Tuesday, 3 May 2011

Drawn Together (seasons 1+2)

‘Does American animation always have to be funny?’ asked a viewer of Cartoon Network’s Adult Swim. ‘Of Course it doesn’t,’ came the answer. ‘Just look at Drawn Together.’ A case of rival companies’ cheap jabs, yes, but it has to be said that as a comedy, Drawn Together does fall short.

I thought the premise was a sound one: take the format of a reality TV show, in which a group of people are made to live together and occasionally set challenges for rewards, but base it around various animated clichés. Thus we get a muscle-bound superhero; a Disney-style princess; a rather feminine video game protagonist; a 20s Betty Boop lookalike; a creature with more than a passing resemblance to Pikachu from Pokémon; a black, crime-fighting, ass-whoopin’ detective girl; a crude flash animation pig; and a goofy creature in the vein of Spongebob Squarepants trying to cohabit. Establish the humour as distinctly adult and we have the opportunity for some clever parody and intelligent social commentary.

The writers take a good stab at this, I’ll give them that. Princess Clara and Foxxy Love feud because Clara has been brought up to be a bigot who thinks the black girl must be her servant. Xandir is outed as gay so revels in his stereotype. Ling-Ling speaks mock-Japanese and becomes a send-up of all Asian stereotypes. Toot is soon revealed as the stereotyped past-it bitchy ex-star. You may be able to tell that the humour revolves very much around stereotypes. Not necessarily a bad thing – a lot of Python humour is stereotype-based – but you need to have good jokes to back it up.

Thing is, Drawn Together has an air of desperation to it. One episode revolves around a real-life bad review the show got. Driving through South Park in one of the pastiches, a character remarks, ‘I bet more people would watch us if we lived here.’ The jokes get milked and milked endlessly. Yes, okay, Toot is fat and cuts herself, Xandir is gay enough to wear pink thongs, Captain Hero is a horrible pervert and Foxxy is black. We get it. Now give us some good jokes!

While occasionally the show does hit gold – the musical numbers are all spot-on parodies of such institutions as Disney ballads and 70s band cartoons, Foxxy’s send-up of black stereotypes (‘I’m so mad I’ve been stuck like this for three hours’ was a great line) is well-balanced with her position as ‘the level-headed one’, and the show can be dangerously close to the wire (slave auction scene?) – plus some of the briefer allusions were very funny (He-Man and Panthro from Thundercats shooting up in Popeye’s steroids den), but when there are one or two laughs in half an hour of brain-dead, repetitive, outrageous-for-outrageousness’s-sake guff, it doesn’t work. And having an episode subplot about how fart jokes ARE funny after all doesn’t make them funny.

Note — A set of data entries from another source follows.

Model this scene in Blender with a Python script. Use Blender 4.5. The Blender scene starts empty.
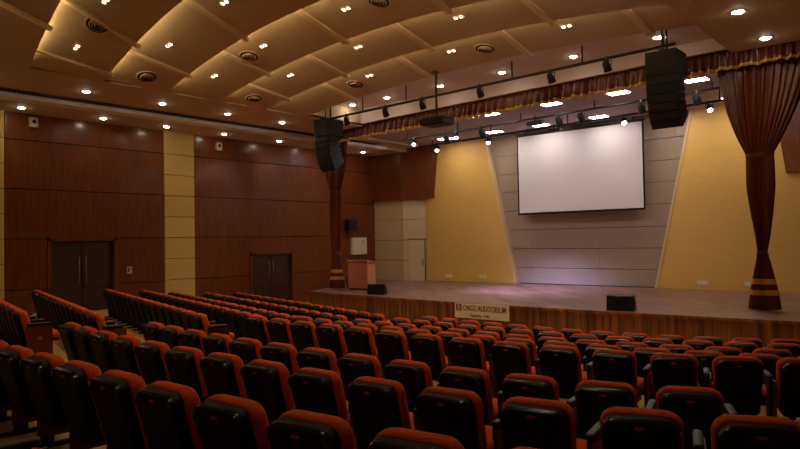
import bpy, math, random
from mathutils import Vector, Matrix
random.seed(7)
scn = bpy.context.scene
col = scn.collection
pi = math.pi
EYE = 2.21          # the lens stands this high above the floor in front of the stage
# all z values below are written relative to the lens and lifted by EYE at the end

# ------------------------------------------------------------------ helpers
class MB:
    def __init__(s): s.v = []; s.f = []
    def add(s, vs, fs):
        o = len(s.v); s.v += [tuple(p) for p in vs]; s.f += [tuple(i + o for i in f) for f in fs]
    def box(s, x0, x1, y0, y1, z0, z1, M=None):
        vs = [Vector((x, y, z)) for z in (z0, z1) for (x, y) in ((x0, y0), (x1, y0), (x1, y1), (x0, y1))]
        if M is not None: vs = [M @ p for p in vs]
        s.add(vs, [(3, 2, 1, 0), (4, 5, 6, 7), (0, 1, 5, 4), (1, 2, 6, 5), (2, 3, 7, 6), (3, 0, 4, 7)])
        return s
    def quad(s, a, b, c, d): s.add([a, b, c, d], [(0, 1, 2, 3)]); return s
    def loops(s, L, cap0=True, cap1=True, closed=True):
        n = len(L[0]); vs = [p for l in L for p in l]; fs = []
        for i in range(len(L) - 1):
            for j in range(n if closed else n - 1):
                a = i * n + j; b = i * n + (j + 1) % n
                fs.append((a, b, b + n, a + n))
        if cap0: fs.append(tuple(reversed(range(n))))
        if cap1: fs.append(tuple((len(L) - 1) * n + j for j in range(n)))
        s.add(vs, fs); return s
    def cyl(s, a, b, r0, r1=None, n=12, cap=True):
        a = Vector(a); b = Vector(b); r1 = r0 if r1 is None else r1
        d = (b - a).normalized(); u = d.orthogonal().normalized(); w = d.cross(u)
        L = [[p + u * r * math.cos(2 * pi * k / n) + w * r * math.sin(2 * pi * k / n) for k in range(n)] for p, r in ((a, r0), (b, r1))]
        s.loops(L, cap, cap); return s
    def lathe(s, prof, c=(0, 0, 0), n=24, cap0=True, cap1=True):
        L = [[(c[0] + r * math.cos(2 * pi * k / n), c[1] + r * math.sin(2 * pi * k / n), c[2] + z) for k in range(n)] for r, z in prof]
        s.loops(L, cap0, cap1); return s
    def prism(s, poly, y0, y1):             # poly in (x,z), depth y
        n = len(poly)
        s.loops([[(x, y0, z) for x, z in poly], [(x, y1, z) for x, z in poly]]); return s
    def mesh(s, name, smooth=False):
        me = bpy.data.meshes.new(name); me.from_pydata(s.v, [], s.f); me.update()
        import bmesh
        bm = bmesh.new(); bm.from_mesh(me); bmesh.ops.recalc_face_normals(bm, faces=bm.faces); bm.to_mesh(me); bm.free()
        if smooth:
            for p in me.polygons: p.use_smooth = True
        return me
    def build(s, name, m, parent=None, smooth=False, sharp=None):
        me = s.mesh(name, smooth or sharp is not None); me.materials.append(m)
        if sharp is not None: me.set_sharp_from_angle(angle=math.radians(sharp))
        o = bpy.data.objects.new(name, me); col.objects.link(o)
        if parent: o.parent = parent
        return o

def tag(o, label=None, cat=None, group=None, kind=None):
    if label: o['label'] = label
    if cat: o['category'] = cat
    if group: o['group'] = group
    if kind: o['kind'] = kind
    return o
def empty(name, loc=(0, 0, 0), rz=0):
    o = bpy.data.objects.new(name, None); col.objects.link(o)
    o.location = loc; o.rotation_euler = (0, 0, rz); o.empty_display_size = .1
    return o
def dup(o, parent=None):
    c = o.copy(); col.objects.link(c)
    if parent: c.parent = parent
    for ch in list(o.children): dup(ch, c)
    return c
def light(kind, name, loc, energy, color, parent=None, rot=(0, 0, 0), **kw):
    l = bpy.data.lights.new(name, kind); l.energy = energy; l.color = color
    for k, v in kw.items(): setattr(l, k, v)
    o = bpy.data.objects.new(name, l); col.objects.link(o); o.location = loc; o.rotation_euler = rot
    if parent: o.parent = parent
    return o
def aim(d):     # euler that points -Z along d
    return Vector(d).to_track_quat('-Z', 'Y').to_euler()

def mat(name, c, rough=.5, metal=0, noise=None, c2=None, bump=0, spec=None, stretch=(1, 1, 1), emis=None, es=0, coat=0, detail=4, sheen=0):
    m = bpy.data.materials.new(name); m.use_nodes = True; nt = m.node_tree; b = nt.nodes['Principled BSDF']
    b.inputs['Base Color'].default_value = (*c, 1); b.inputs['Roughness'].default_value = rough; b.inputs['Metallic'].default_value = metal
    if spec is not None: b.inputs['Specular IOR Level'].default_value = spec
    if coat: b.inputs['Coat Weight'].default_value = coat; b.inputs['Coat Roughness'].default_value = .2
    if sheen: b.inputs['Sheen Weight'].default_value = sheen
    if emis: b.inputs['Emission Color'].default_value = (*emis, 1); b.inputs['Emission Strength'].default_value = es
    if noise:
        tc = nt.nodes.new('ShaderNodeTexCoord'); mp = nt.nodes.new('ShaderNodeMapping'); mp.inputs['Scale'].default_value = stretch
        nz = nt.nodes.new('ShaderNodeTexNoise'); nz.inputs['Scale'].default_value = noise; nz.inputs['Detail'].default_value = detail
        nt.links.new(tc.outputs['Object'], mp.inputs['Vector']); nt.links.new(mp.outputs['Vector'], nz.inputs['Vector'])
        if c2:
            r = nt.nodes.new('ShaderNodeValToRGB'); r.color_ramp.elements[0].position = .3; r.color_ramp.elements[1].position = .7
            r.color_ramp.elements[0].color = (*c, 1); r.color_ramp.elements[1].color = (*c2, 1)
            nt.links.new(nz.outputs['Fac'], r.inputs['Fac']); nt.links.new(r.outputs['Color'], b.inputs['Base Color'])
        if bump:
            bp = nt.nodes.new('ShaderNodeBump'); bp.inputs['Strength'].default_value = bump; bp.inputs['Distance'].default_value = .02
            nt.links.new(nz.outputs['Fac'], bp.inputs['Height']); nt.links.new(bp.outputs['Normal'], b.inputs['Normal'])
    return m
def emi(name, c, s):
    return mat(name, (.02, .02, .02), .5, emis=c, es=s)
def planks(name, c, c2, mortar, w, l, rot=0, rough=.35, mw=.004):
    m = mat(name, c, rough); nt = m.node_tree; b = nt.nodes['Principled BSDF']
    tc = nt.nodes.new('ShaderNodeTexCoord'); mp = nt.nodes.new('ShaderNodeMapping'); mp.inputs['Rotation'].default_value = (0, 0, rot)
    br = nt.nodes.new('ShaderNodeTexBrick'); br.inputs['Scale'].default_value = 1; br.inputs['Brick Width'].default_value = l
    br.inputs['Row Height'].default_value = w; br.inputs['Mortar Size'].default_value = mw; br.inputs['Mortar Smooth'].default_value = .3
    br.inputs['Color1'].default_value = (*c, 1); br.inputs['Color2'].default_value = (*c2, 1); br.inputs['Mortar'].default_value = (*mortar, 1)
    nt.links.new(tc.outputs['Object'], mp.inputs['Vector']); nt.links.new(mp.outputs['Vector'], br.inputs['Vector'])
    nz = nt.nodes.new('ShaderNodeTexNoise'); nz.inputs['Scale'].default_value = 3
    mx = nt.nodes.new('ShaderNodeMix'); mx.data_type = 'RGBA'; mx.blend_type = 'MULTIPLY'; mx.inputs['Factor'].default_value = .35
    nt.links.new(mp.outputs['Vector'], nz.inputs['Vector'])
    nt.links.new(br.outputs['Color'], mx.inputs['A']); nt.links.new(nz.outputs['Fac'], mx.inputs['B'])
    nt.links.new(mx.outputs['Result'], b.inputs['Base Color'])
    return m

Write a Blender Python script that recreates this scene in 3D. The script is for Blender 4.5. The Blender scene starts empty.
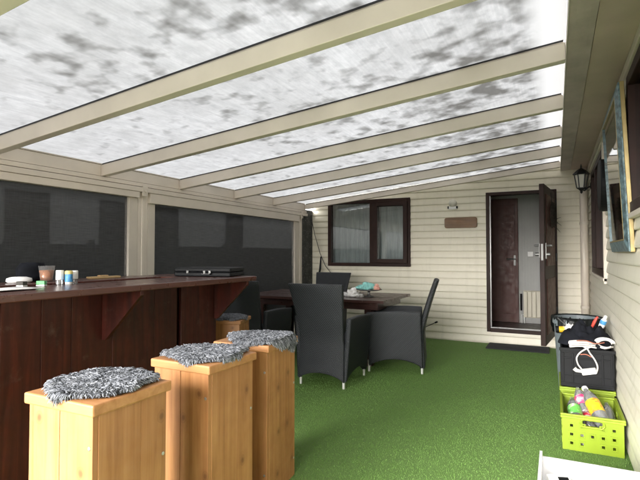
import bpy, bmesh, math, random
import numpy as np
from mathutils import Vector, Matrix, noise as mnoise
random.seed(7); np.random.seed(7)
R_ = math.radians; PI = math.pi
sc = bpy.context.scene; COL = sc.collection
ORIGIN = {}

# ------------------------------------------------------------------ helpers
class MB:
    """collects geometry for ONE mesh object"""
    def __init__(s): s.v = []; s.f = []; s.tone = None
    def add(s, vs, fs, M=None):
        n = len(s.v)
        s.v += [tuple(M @ Vector(p)) if M else tuple(p) for p in vs]
        s.f += [tuple(i + n for i in f) for f in fs]
        return s
    def box(s, x0, x1, y0, y1, z0, z1, M=None):
        return s.add([(x0,y0,z0),(x1,y0,z0),(x1,y1,z0),(x0,y1,z0),(x0,y0,z1),(x1,y0,z1),(x1,y1,z1),(x0,y1,z1)],
                     [(3,2,1,0),(4,5,6,7),(0,1,5,4),(1,2,6,5),(2,3,7,6),(3,0,4,7)], M)
    def prism(s, poly, ext, M=None):
        """poly: list of 3-D points, ext: extrusion vector"""
        n = len(poly); e = Vector(ext)
        vs = [Vector(p) for p in poly] + [Vector(p) + e for p in poly]
        fs = [tuple(range(n))[::-1], tuple(range(n, 2*n))] + [(i, (i+1) % n, (i+1) % n + n, i + n) for i in range(n)]
        return s.add(vs, fs, M)
    def tube(s, path, r, n=8, M=None, cap=True):
        path = [Vector(p) for p in path]; rs = r if isinstance(r, (list, tuple)) else [r]*len(path)
        vs = []; fs = []; up = None
        for i, p in enumerate(path):
            d = (path[min(i+1, len(path)-1)] - path[max(i-1, 0)]).normalized()
            if up is None:
                up = Vector((0,0,1)) if abs(d.z) < .9 else Vector((1,0,0))
            a = (up - d*up.dot(d)).normalized(); b = d.cross(a); up = a
            for k in range(n):
                t = 2*PI*k/n; vs.append(p + a*math.cos(t)*rs[i] + b*math.sin(t)*rs[i])
        for i in range(len(path)-1):
            for k in range(n):
                fs.append((i*n+k, i*n+(k+1) % n, (i+1)*n+(k+1) % n, (i+1)*n+k))
        if cap: fs += [tuple(range(n))[::-1], tuple(range((len(path)-1)*n, len(path)*n))]
        return s.add(vs, fs, M)
    def lathe(s, prof, n=24, M=None, cap=True):
        """prof: (radius, z) pairs around local z"""
        vs = []; fs = []
        for r, z in prof:
            for k in range(n):
                t = 2*PI*k/n; vs.append((r*math.cos(t), r*math.sin(t), z))
        for i in range(len(prof)-1):
            for k in range(n): fs.append((i*n+k, i*n+(k+1) % n, (i+1)*n+(k+1) % n, (i+1)*n+k))
        if cap: fs += [tuple(range(n))[::-1], tuple(range((len(prof)-1)*n, len(prof)*n))]
        return s.add(vs, fs, M)
    def slab(s, nu, nv, front, back, M=None):
        """closed slab between two (u,v) surfaces"""
        vs = [front(i/nu, j/nv) for j in range(nv+1) for i in range(nu+1)] + [back(i/nu, j/nv) for j in range(nv+1) for i in range(nu+1)]
        N = (nu+1)*(nv+1); q = lambda i, j: j*(nu+1)+i; fs = []
        for j in range(nv):
            for i in range(nu):
                fs.append((q(i,j), q(i+1,j), q(i+1,j+1), q(i,j+1)))
                fs.append((N+q(i,j+1), N+q(i+1,j+1), N+q(i+1,j), N+q(i,j)))
        for i in range(nu):
            fs.append((q(i+1,0), q(i,0), N+q(i,0), N+q(i+1,0))); fs.append((q(i,nv), q(i+1,nv), N+q(i+1,nv), N+q(i,nv)))
        for j in range(nv):
            fs.append((q(0,j), q(0,j+1), N+q(0,j+1), N+q(0,j))); fs.append((q(nu,j+1), q(nu,j), N+q(nu,j), N+q(nu,j+1)))
        return s.add(vs, fs, M)
    def build(s, name, mat, parent=None, bevel=0, smooth=False, seg=2, subsurf=0):
        o0 = ORIGIN.get(parent, Vector((0,0,0)))
        me = bpy.data.meshes.new(name)
        me.from_pydata([tuple(Vector(p) - o0) for p in s.v], [], s.f)
        bm = bmesh.new(); bm.from_mesh(me); bmesh.ops.recalc_face_normals(bm, faces=bm.faces)
        bm.to_mesh(me); bm.free()
        if s.tone is not None:
            at = me.attributes.new('tone', 'FLOAT', 'POINT'); at.data.foreach_set('value', s.tone)
        me.materials.append(mat)
        if smooth: me.polygons.foreach_set('use_smooth', [True]*len(me.polygons))
        o = bpy.data.objects.new(name, me); COL.objects.link(o)
        if parent: o.parent = parent; ORIGIN[o] = o0
        if bevel:
            m = o.modifiers.new('bevel', 'BEVEL'); m.width = bevel; m.segments = seg; m.limit_method = 'ANGLE'; m.angle_limit = R_(40)
            m.harden_normals = False
        if subsurf:
            m = o.modifiers.new('sub', 'SUBSURF'); m.levels = subsurf; m.render_levels = subsurf
        return o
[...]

I was also quite disturbed when they met a fat lesbian who cuts and conforms to many of the other stereotypes mocked in the show and said, ‘You’re not exactly our target audience’. I was laughing at the bigots, at how stupid it was to be so backward, and that made me wonder if I’d got it all wrong. Ah, well.

In two seasons, only one episode was actually really good, the penultimate one in which the housemates enact at great length what might happen when Xandir comes out to them, sending up the usual drama-laden stories of struggling against repression, with most of the cast playing against type. There they hit the nail on the head, because in changing the characters’ personalities for a while, the writers hit on what makes really good satire: rather than having a cast made up of flat and unlikeable characters, make us sympathetic to them first, and THEN horribly abuse them.

There’s apparently more in the works. I’ll watch it, but all the while, I’ll be hoping it’s going to improve.